Cochran reflected on several of his colleague’s accomplishments.
“(McConnell) argued and won several of the most important religious freedom cases of the last decade before the Supreme Court,” Cochran said. “(He) is among a handful of people who have been identified as likely choices of (President) George Bush for the United States Supreme Court.”
Dr. Stephen Monsma, a Seaver professor of political science, said he is also looking forward to McConnell’s lecture.
“I have read many of his works and I believe he has a more insightful, balanced approach to issues of church and state than any other commentator today,” he said. “His approach assures more religious freedom for persons of all faiths than anyone else I know.”
Fuller Theological Seminary President Dr. Richard Mouw, a nationally recognized leader in theological education, will present “A Spirituality for Public Virtue” at 2 p.m.

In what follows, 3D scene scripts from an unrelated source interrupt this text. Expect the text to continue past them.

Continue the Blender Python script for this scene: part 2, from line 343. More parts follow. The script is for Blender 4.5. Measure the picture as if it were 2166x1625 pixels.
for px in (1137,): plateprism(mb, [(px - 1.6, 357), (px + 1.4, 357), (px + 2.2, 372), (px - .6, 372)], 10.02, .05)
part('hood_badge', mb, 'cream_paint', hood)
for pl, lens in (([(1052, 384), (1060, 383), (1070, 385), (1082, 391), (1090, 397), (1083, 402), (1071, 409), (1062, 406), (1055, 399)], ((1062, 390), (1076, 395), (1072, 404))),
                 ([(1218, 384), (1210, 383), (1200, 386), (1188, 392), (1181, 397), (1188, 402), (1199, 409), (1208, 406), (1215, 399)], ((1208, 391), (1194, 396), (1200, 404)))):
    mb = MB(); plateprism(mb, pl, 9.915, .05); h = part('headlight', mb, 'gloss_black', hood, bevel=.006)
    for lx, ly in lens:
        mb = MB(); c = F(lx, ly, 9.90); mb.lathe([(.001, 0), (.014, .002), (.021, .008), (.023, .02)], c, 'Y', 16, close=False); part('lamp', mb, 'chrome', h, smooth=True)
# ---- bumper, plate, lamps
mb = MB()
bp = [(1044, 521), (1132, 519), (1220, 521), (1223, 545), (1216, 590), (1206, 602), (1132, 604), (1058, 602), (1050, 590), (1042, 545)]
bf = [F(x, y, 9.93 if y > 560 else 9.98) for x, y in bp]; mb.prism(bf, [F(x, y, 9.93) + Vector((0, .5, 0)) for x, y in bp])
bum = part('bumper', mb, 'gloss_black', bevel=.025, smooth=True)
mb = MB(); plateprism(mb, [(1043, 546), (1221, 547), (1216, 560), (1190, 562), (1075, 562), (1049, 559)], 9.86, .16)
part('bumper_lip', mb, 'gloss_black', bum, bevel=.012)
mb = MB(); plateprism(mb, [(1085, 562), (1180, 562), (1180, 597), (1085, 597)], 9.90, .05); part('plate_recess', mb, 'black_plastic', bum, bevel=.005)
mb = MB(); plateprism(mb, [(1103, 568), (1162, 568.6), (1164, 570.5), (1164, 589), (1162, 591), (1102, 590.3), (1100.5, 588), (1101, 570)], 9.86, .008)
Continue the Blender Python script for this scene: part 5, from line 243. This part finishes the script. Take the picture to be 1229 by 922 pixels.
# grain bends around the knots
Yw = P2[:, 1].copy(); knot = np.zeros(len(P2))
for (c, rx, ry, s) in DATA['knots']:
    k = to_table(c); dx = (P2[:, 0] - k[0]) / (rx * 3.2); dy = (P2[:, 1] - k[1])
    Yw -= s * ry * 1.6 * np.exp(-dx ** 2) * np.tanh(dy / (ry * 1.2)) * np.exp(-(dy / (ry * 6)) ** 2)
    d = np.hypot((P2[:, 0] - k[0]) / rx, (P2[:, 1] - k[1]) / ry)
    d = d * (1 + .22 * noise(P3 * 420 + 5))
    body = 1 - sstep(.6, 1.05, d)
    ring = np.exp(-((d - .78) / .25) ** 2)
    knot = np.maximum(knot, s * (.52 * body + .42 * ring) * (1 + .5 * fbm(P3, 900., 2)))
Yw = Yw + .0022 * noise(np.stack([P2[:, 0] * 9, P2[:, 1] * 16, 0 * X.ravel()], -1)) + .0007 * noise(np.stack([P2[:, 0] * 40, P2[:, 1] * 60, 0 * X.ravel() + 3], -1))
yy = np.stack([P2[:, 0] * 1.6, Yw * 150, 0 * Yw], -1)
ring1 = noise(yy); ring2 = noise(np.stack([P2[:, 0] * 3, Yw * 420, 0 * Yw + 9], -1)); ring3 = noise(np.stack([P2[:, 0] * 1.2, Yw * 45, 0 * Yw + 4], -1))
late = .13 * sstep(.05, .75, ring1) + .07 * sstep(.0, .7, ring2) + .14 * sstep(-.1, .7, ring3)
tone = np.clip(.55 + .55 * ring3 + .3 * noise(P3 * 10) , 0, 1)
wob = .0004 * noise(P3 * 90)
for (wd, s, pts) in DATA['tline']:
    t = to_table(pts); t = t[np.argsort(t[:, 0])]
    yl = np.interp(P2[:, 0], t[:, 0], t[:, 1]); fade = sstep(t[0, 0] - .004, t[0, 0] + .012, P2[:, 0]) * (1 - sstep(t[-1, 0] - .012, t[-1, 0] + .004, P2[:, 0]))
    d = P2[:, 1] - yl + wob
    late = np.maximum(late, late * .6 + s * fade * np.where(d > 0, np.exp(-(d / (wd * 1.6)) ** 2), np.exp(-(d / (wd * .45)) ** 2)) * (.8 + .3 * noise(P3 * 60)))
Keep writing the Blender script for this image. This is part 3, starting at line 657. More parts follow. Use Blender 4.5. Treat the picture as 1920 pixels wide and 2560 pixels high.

Dr. James Hunter, a professor of sociology and religious studies at the University of Virginia, will wrap up the series of lectures with “The Public Good and the Quandary of Particularity.”
Cochran praised Hunter’s scholarship.
“His book, ‘The Culture Wars,’ was a groundbreaking description and analysis of the divisions within American culture over abortion, homosexuality and pornography,” Cochran said. “The different sides in the culture war … seem to be in agreement that James Hunter’s analysis of that war is correct.”
Graduate student of divinity Cliff Barbarick expressed overall enthusiasm about the conference.
“To have scholars on this scale (speak) is incredible,” he said. “It will be very eye-opening.”
Monsma agreed.
“I think this will be one of the most important conferences ever held at Pepperdine,” he said. “It is bringing together absolutely top-flight scholars with national reputations.”
The event will bring Pepperdine a great public relations opportunity, Cochran said.
According to Hughes, brochures advertising the event will be sent out to every university in Southern California.
“It is my hope that students from all over will attend at least one or two of these lectures,” he said.
Tippens said the conference was “vital and quite timely.”
“You can be certain that speakers like Robert Bellah and Richard Mouw will bring ideas to us that are timely, relevant and deeply rooted in the great values that will sustain our society during a time of trial,” he said.
The Center for Faith and Learning recommends that all who wish to participate in the conference return a filled-out reservation form to the center’s offices. The form is located on the back of the event bulletin disseminated to campus mailboxes Wednesday.